--- Dataset content ---

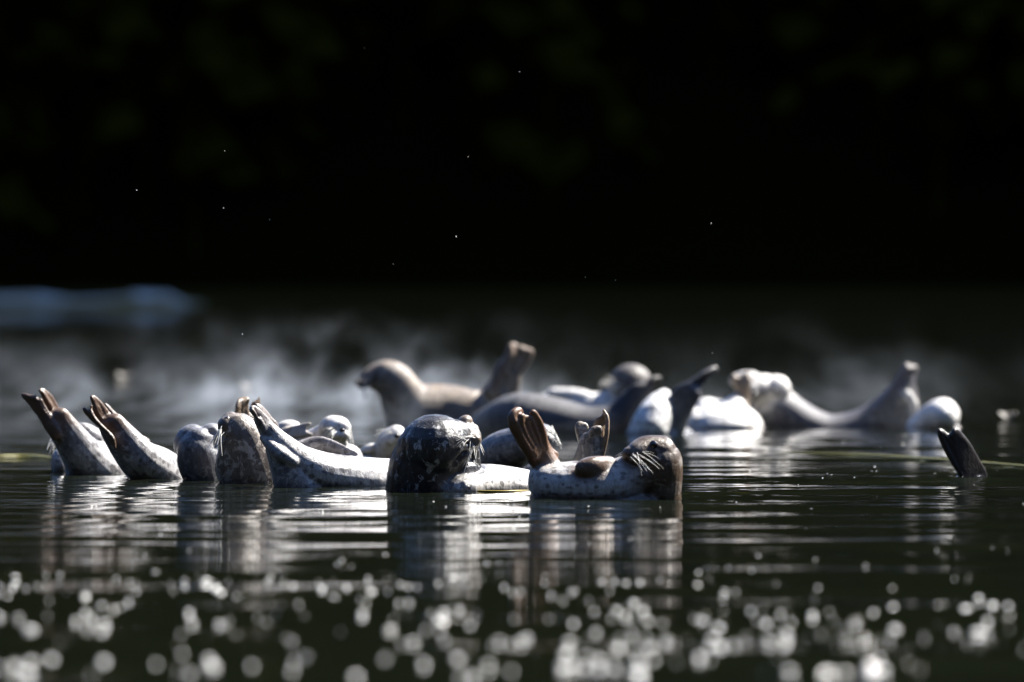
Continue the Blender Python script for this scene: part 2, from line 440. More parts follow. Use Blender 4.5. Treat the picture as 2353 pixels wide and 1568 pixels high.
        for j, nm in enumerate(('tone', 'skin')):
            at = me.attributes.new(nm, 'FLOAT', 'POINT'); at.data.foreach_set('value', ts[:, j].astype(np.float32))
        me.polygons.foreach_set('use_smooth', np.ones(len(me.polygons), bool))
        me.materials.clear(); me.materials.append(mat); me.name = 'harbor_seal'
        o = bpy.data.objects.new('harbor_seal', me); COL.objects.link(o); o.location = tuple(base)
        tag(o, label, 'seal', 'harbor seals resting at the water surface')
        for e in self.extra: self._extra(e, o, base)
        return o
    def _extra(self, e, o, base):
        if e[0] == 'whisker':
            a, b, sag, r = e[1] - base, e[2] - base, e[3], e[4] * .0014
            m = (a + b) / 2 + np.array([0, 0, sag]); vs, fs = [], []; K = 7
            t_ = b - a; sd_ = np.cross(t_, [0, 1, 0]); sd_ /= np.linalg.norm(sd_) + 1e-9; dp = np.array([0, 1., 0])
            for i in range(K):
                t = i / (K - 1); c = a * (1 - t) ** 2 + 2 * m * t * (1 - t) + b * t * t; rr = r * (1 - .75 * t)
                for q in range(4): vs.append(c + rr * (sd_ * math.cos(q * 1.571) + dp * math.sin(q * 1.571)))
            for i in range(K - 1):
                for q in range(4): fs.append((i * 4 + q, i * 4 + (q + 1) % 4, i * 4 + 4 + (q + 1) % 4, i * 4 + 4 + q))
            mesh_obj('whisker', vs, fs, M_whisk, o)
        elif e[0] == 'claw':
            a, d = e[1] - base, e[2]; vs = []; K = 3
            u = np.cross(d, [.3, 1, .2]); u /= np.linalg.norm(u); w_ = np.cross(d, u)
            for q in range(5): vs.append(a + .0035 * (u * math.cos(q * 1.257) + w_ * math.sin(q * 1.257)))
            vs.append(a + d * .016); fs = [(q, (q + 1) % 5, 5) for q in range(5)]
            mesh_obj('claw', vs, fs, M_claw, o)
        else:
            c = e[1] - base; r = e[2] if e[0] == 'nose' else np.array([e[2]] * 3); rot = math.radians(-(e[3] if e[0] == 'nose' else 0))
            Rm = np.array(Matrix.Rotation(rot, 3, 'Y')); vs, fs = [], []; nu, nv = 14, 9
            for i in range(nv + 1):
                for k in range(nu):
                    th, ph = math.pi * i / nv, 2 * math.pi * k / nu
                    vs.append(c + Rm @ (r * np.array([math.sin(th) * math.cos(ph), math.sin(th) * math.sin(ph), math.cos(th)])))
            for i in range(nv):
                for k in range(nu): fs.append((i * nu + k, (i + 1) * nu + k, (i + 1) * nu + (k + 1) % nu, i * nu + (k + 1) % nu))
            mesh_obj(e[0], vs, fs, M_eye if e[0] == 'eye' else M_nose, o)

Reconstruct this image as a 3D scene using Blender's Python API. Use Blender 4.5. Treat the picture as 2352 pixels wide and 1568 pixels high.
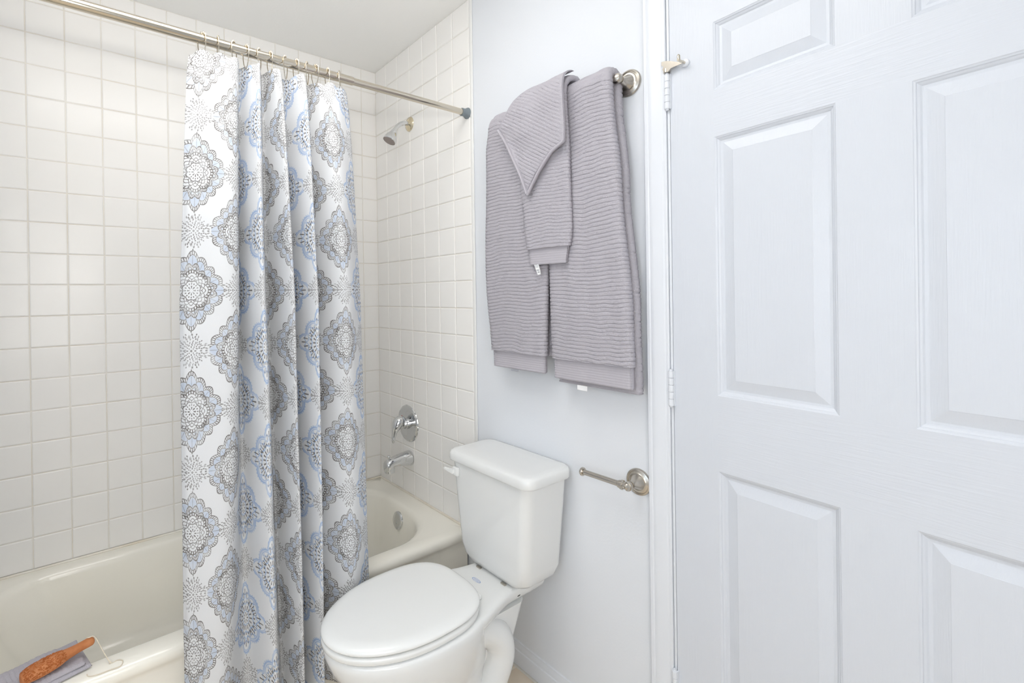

---

- **Do this**
Set every line down exactly as written, leaving each picture out.

- **Worked solution**
Continue the Blender Python script for this scene: part 2, from line 440. More parts follow. Use Blender 4.5. Treat the picture as 2353 pixels wide and 1568 pixels high.
        for j, nm in enumerate(('tone', 'skin')):
            at = me.attributes.new(nm, 'FLOAT', 'POINT'); at.data.foreach_set('value', ts[:, j].astype(np.float32))
        me.polygons.foreach_set('use_smooth', np.ones(len(me.polygons), bool))
        me.materials.clear(); me.materials.append(mat); me.name = 'harbor_seal'
        o = bpy.data.objects.new('harbor_seal', me); COL.objects.link(o); o.location = tuple(base)
        tag(o, label, 'seal', 'harbor seals resting at the water surface')
        for e in self.extra: self._extra(e, o, base)
        return o
    def _extra(self, e, o, base):
        if e[0] == 'whisker':
            a, b, sag, r = e[1] - base, e[2] - base, e[3], e[4] * .0014
            m = (a + b) / 2 + np.array([0, 0, sag]); vs, fs = [], []; K = 7
            t_ = b - a; sd_ = np.cross(t_, [0, 1, 0]); sd_ /= np.linalg.norm(sd_) + 1e-9; dp = np.array([0, 1., 0])
            for i in range(K):
                t = i / (K - 1); c = a * (1 - t) ** 2 + 2 * m * t * (1 - t) + b * t * t; rr = r * (1 - .75 * t)
                for q in range(4): vs.append(c + rr * (sd_ * math.cos(q * 1.571) + dp * math.sin(q * 1.571)))
            for i in range(K - 1):
                for q in range(4): fs.append((i * 4 + q, i * 4 + (q + 1) % 4, i * 4 + 4 + (q + 1) % 4, i * 4 + 4 + q))
            mesh_obj('whisker', vs, fs, M_whisk, o)
        elif e[0] == 'claw':
            a, d = e[1] - base, e[2]; vs = []; K = 3
            u = np.cross(d, [.3, 1, .2]); u /= np.linalg.norm(u); w_ = np.cross(d, u)
            for q in range(5): vs.append(a + .0035 * (u * math.cos(q * 1.257) + w_ * math.sin(q * 1.257)))
            vs.append(a + d * .016); fs = [(q, (q + 1) % 5, 5) for q in range(5)]
            mesh_obj('claw', vs, fs, M_claw, o)
        else:
            c = e[1] - base; r = e[2] if e[0] == 'nose' else np.array([e[2]] * 3); rot = math.radians(-(e[3] if e[0] == 'nose' else 0))
            Rm = np.array(Matrix.Rotation(rot, 3, 'Y')); vs, fs = [], []; nu, nv = 14, 9
            for i in range(nv + 1):
                for k in range(nu):
                    th, ph = math.pi * i / nv, 2 * math.pi * k / nu
                    vs.append(c + Rm @ (r * np.array([math.sin(th) * math.cos(ph), math.sin(th) * math.sin(ph), math.cos(th)])))
            for i in range(nv):
                for k in range(nu): fs.append((i * nu + k, (i + 1) * nu + k, (i + 1) * nu + (k + 1) % nu, i * nu + (k + 1) % nu))
            mesh_obj(e[0], vs, fs, M_eye if e[0] == 'eye' else M_nose, o)

Reconstruct this image as a 3D scene using Blender's Python API. Use Blender 4.5. Treat the picture as 2352 pixels wide and 1568 pixels high.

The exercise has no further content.